A quantitative description
At power-up, in the case of perfectly identical circuits, each transistor \$Q\$ sees the capacitor \$C\$ as a short circuit. Thus, for each transistor we have
$$
V_{BE}=V_{CE}\:\text{ at }\:t=t_0 \tag{1} \label{1}
$$
i.e. every transistor at power up is in the active region (i.e. not in saturation). As times goes, each capacitor \$C\$ is charged by the resistor \$R\$ in an approximately (but up to a high precision) linear way with a charging current \$I_\mathrm{crg}\$ whose value is
$$
I_\mathrm{crg}\approx\frac{V_{CC}-V_{BE}}{R}\approx\frac{4.5V-0.7V}{4700\Omega} \tag{2} \label{2}
$$
Since \$V_{BE}\$ cannot vary too much, \$C\$ rises the voltage between its plates at the expenses of the \$V_{CE}\$ until
$$
V_{CE}=V_{CE_\mathrm{sat}} \tag{3} \label{3}
$$
In the standard two-BJTs circuit, as the one you analyzed in your first simulation is, this is the start-up of the oscillation: the positive feedback of the two cascaded BJT stages amplifies the ubiquitous noise and brings one of the BJTs in saturation, while the other goes off. Therefore, to make sure that a chosen device is off (and thus, in this case, light the LED) when the others have been in saturation, you have to be sure that the condition \eqref{3} is verified for it only after it has been verified for the other. You can satisfy this requirement in two ways,
- by slightly increasing \$I_\mathrm{crg}\$ \eqref{2} for the remaining devices: this is simply accomplished by placing a resistor in parallel to \$R\$ for all other base biasing circuits,
- or by slightly increasing the \$V_{CE}\$ voltage of the chosen one, putting a resistor in series to its base terminal in order to have
$$
V_{CE}=V_{BE}+R_{set}I_B\:\text{ at }\:t=t_0, \tag{4} \label{4}
$$
thus verifying \eqref{3} at later times, due to the higher initial value of \$ V_{CE}\$. In this last case you can chose \$R_{set}\$ to be
$$
R_{set}\geq\frac{V_{BE_\mathrm{sat}}-V_{CE_\mathrm{sat}}}{I_\mathrm{crg}},
\tag{5} \label{5}
$$
the "\$\geq\$" sign meaning that this value should be greater than the uncertainty on \$R\$ due to the unavoidable resistor tolerances.
Some notes
- The values \$V_{BE_\mathrm{sat}}\$ and \$V_{CE_\mathrm{sat}}\$ should be read from the datasheet of \$Q\$ and depend on \$I_{B_\mathrm{sat}}\$ and on \$I_{C_\mathrm{sat}}\$. However you can safely assume that
$$
V_{BE_\mathrm{sat}}=0.7V\quad V_{CE_\mathrm{sat}}=0.25V
$$
I advice you to put the value of \$R_{set}\$ calculated by \eqref{5} in series to the SPICE circuit of the two-BJTs circuit in order to see the above described behavior.
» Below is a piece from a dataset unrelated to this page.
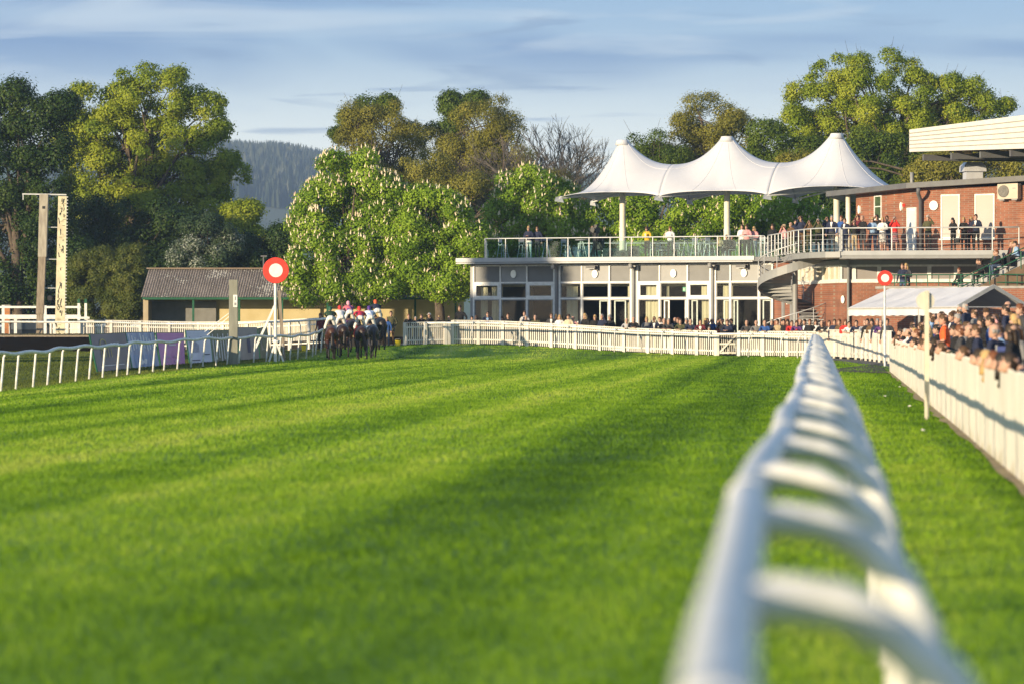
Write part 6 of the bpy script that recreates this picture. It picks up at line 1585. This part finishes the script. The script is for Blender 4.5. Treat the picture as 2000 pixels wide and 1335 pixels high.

- There is a problem in your three-BJTs circuit: as the spice simulation confirm, the feedback is negative at DC to low frequency, therefore it cannot start oscillating. Your breadboard prototype works because it probably behaves like a phase-shift oscillator, each of the three stages providing a phase shift of nearly 60° to a (very) approximatively sinusoidal oscillation, which is clamped by the LED diodes. If you want it to behave like a multivibrator, you have to add a further BJT stage (without timing tank i.e. without \$C\$, if you need to light only three LED) in order to have a DC positive feedback.
Best Answer
This is called a phase shift oscillator where oscillation occurs using 60 of 90 deg of each cap (RC LPF) to achieve the additional 60x3= 180 deg needed to get positive AC feedback. This is why an odd number of stages is needed.
This design, however, filters each base current so there is not much variation in LED intensity. It would be far brighter to move the cap from the base to the collector.
My improvements Here
Since the load is nonlinear LED, the oscillator is not sinusoidal.
The result is actually 2 of 3 LEDs ON with a moving “black hole to the left” as the cascade moves to the right.
5 stages would share 180 deg to shift at 180/5 deg per stage.